Through union with Christ, therefore, every Lord's Day becomes a foretaste of eternity. Every hymn becomes practice for the song of the redeemed. Every gathered worship service becomes God teaching weary sinners how to delight in Him forever, not because heaven is one endless service, but because every joy of the new creation flows from the same fountain we taste each Sunday morning.
REPENTING UNTO REST
So, in light of all our wonderful savior has done, repent. Repent of treating worship like interruption. Repent of giving your best attention to trivial things while offering God exhausted leftovers.
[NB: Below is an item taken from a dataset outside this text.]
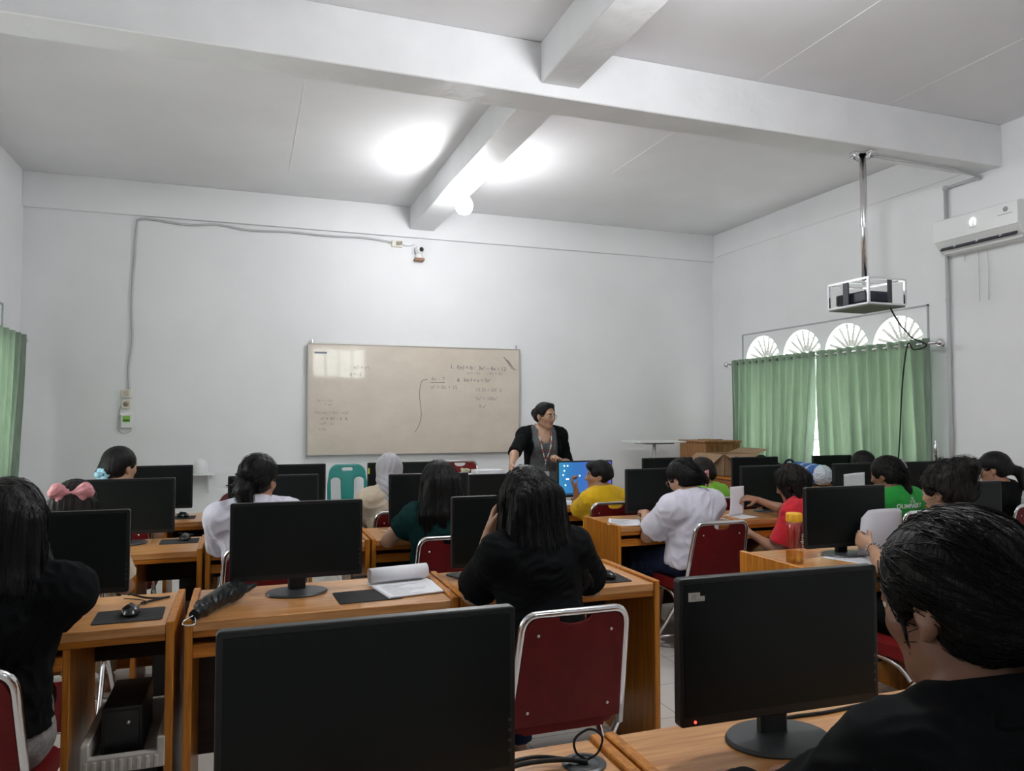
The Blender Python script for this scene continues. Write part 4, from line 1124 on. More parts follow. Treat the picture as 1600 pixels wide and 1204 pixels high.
    def trousers(p, m, e=.008, to=.95, seed=3, name='trousers'):
        s = p.s; ops = [('u', p_el(p.H + p.T[:, 2] * .03, V3(.160, .104, .11) * s + e, p.T), .05)]
        for q, (a, k, n) in p.leg.items():
            ops += [('u', p_rc(a, k, .082 * s + e, .058 * s + e), .05), ('u', p_rc(k, n, .056 * s + e, .046 * s + e, cut=np.linalg.norm(n - k) * to), .03)]
        return p.fab(name, ops, m, .005, seed)
    def skirt(p, m, e=.010, seed=3, drop=.20):
        s = p.s; ops = [('u', p_el(p.H + p.T[:, 2] * .03, V3(.160, .104, .11) * s + e, p.T), .05)]
        (a, k, n), (a2, k2, n2) = p.leg[1], p.leg[-1]
        for t in (0, .5, 1): ops.append(('u', p_rc(a + (a2 - a) * t, k + (k2 - k) * t, .085 * s + e, .07 * s + e), .06))
        for q in (p.leg[1], p.leg[-1]): ops.append(('u', p_rc(q[1], q[1] + V3(0, 0, -drop) , .075, .09, cut=drop * .9), .06))
        ops.append(('u', p_rc((k + k2) / 2, (k + k2) / 2 - V3(0, 0, drop), .075, .09, cut=drop * .9), .06))
        return p.fab('skirt', ops, m, .006, seed)
    # ---- hair
    def cap(p, e=.011, low=-.07, fore=0.0):
        w = p.hw; s = p.s; R = p.R
        o = [('u', p_el(w(0, -.018, .032), V3(.076 + e, .094 + e, .084 + e) * s, R), 0), ('u', p_el(w(0, -.055, -.02), V3(.066 + e, .056 + e, .06) * s, R), .03)]
        o.append(('s', p_el(w(0, .105, -.045 + fore), V3(.078, .085 + fore * .4, .108) * s, R), .012))
        for q in (1, -1): o.append(('s', p_el(w(q * .095, .012, -.045), V3(.04, .045, .052) * s, R), .01))
        o.append(('c', p_half(w(0, -.05, low), -(R @ V3(0, .5, 1))), .015))
        return o
    def hair(p, ops, m=HAIR, amp=.003, seed=5, name='hair', h=None):
        V, F = sdf_mesh(ops, h or min(p.h, .006)); V = relax(V, F, 1, .4)
        N = normals(V, F)
        if amp:
            r = np.random.default_rng(seed); out = np.zeros(len(V)); q = V - p.hc
            for i in range(6):
                a = r.uniform(0, 2 * PI); k = V3(math.cos(a), math.sin(a), r.uniform(-.12, .12)) * 2 * PI / r.uniform(.012, .04)
                out += np.sin(q @ k + r.uniform(0, 6))
            V = V + N * (amp * out / 4)[:, None]
        p.hairVF = (V, F)
        return np_mesh(name, V - p.o, F, [m], p.root)
    def strands(p, n, target=None, seed=2, r=.0011, step=.018, ns=14, lift=.004, wild=.25, zmin=None, m=STR, parent=None, start=None):
        """thin locks combed down (or towards a point) over the hair surface"""
        V, F = p.hairVF; rg = np.random.default_rng(seed)
        bv = BVHTree.FromPolygons([Vector(v) for v in V], F.tolist())
        cand = V if start is None else V[start(V)]
        VV, FF = [], []
        for i in range(n):
            x = Vector(cand[rg.integers(len(cand))]); pts = []; off = lift * rg.uniform(.1, 1.0) ; jit = Vector(rg.normal(size=3)) * wild
            for k in range(ns):
                hit = bv.find_nearest(x)
                if hit[0] is None: break
                c, nn = hit[0], hit[1]
                pts.append(c + nn * off * (1 if k < ns - 3 else 1.6))
                d = Vector((0, 0, -1)) if target is None else (Vector(target) - c)
                if d.length < .03: break
                d = d.normalized() + jit * .5 + Vector(rg.normal(size=3)) * .08
                d = d - nn * d.dot(nn)
                if d.length < .15: break
                x = c + d.normalized() * step
            if len(pts) < 4: continue
            b0 = len(VV); m_ = len(pts)
            for k, q in enumerate(pts):
                dd = (pts[min(k + 1, m_ - 1)] - pts[max(k - 1, 0)]).normalized()
                u = dd.orthogonal().normalized(); v = dd.cross(u); rr = r * (1 - .75 * k / (m_ - 1))
                for t in range(3): VV.append(q + (u * math.cos(2.094 * t) + v * math.sin(2.094 * t)) * rr)
            for k in range(m_ - 1):
                for t in range(3): FF.append((b0 + k * 3 + t, b0 + k * 3 + (t + 1) % 3, b0 + k * 3 + 3 + (t + 1) % 3, b0 + k * 3 + 3 + t))
        o = np_mesh('hair_strands', np.array([tuple(v) for v in VV]) - p.o, np.array(FF), [m], parent or p.root)
        o['kind'] = 'stuff'
        return o
def _frame(d):
    z = unit(d); a = V3(1, 0, 0) if abs(z[0]) < .9 else V3(0, 1, 0); x = unit(np.cross(a, z)); return np.stack([x, np.cross(z, x), z], 1)
def U(a, b, r1, r2, k=.03): return ('u', p_rc(a, b, r1, r2), k)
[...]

Repent of wasting sacred hours while claiming you have no time for Him.
And then flee to Christ.
For the same Savior who commands holy rest is Himself the resting place of weary sinners. He kept the Sabbath you have broken. He delighted in the Father where you have grown bored. He earned the joy of the eternal Sabbath and freely gives it to all who come to Him.
Lay down your distractions. Pick up the gift. And come home to the One who has been waiting all along to spread His Sabbath feast before you, to seat you at His table, and to satisfy your soul with Himself forever.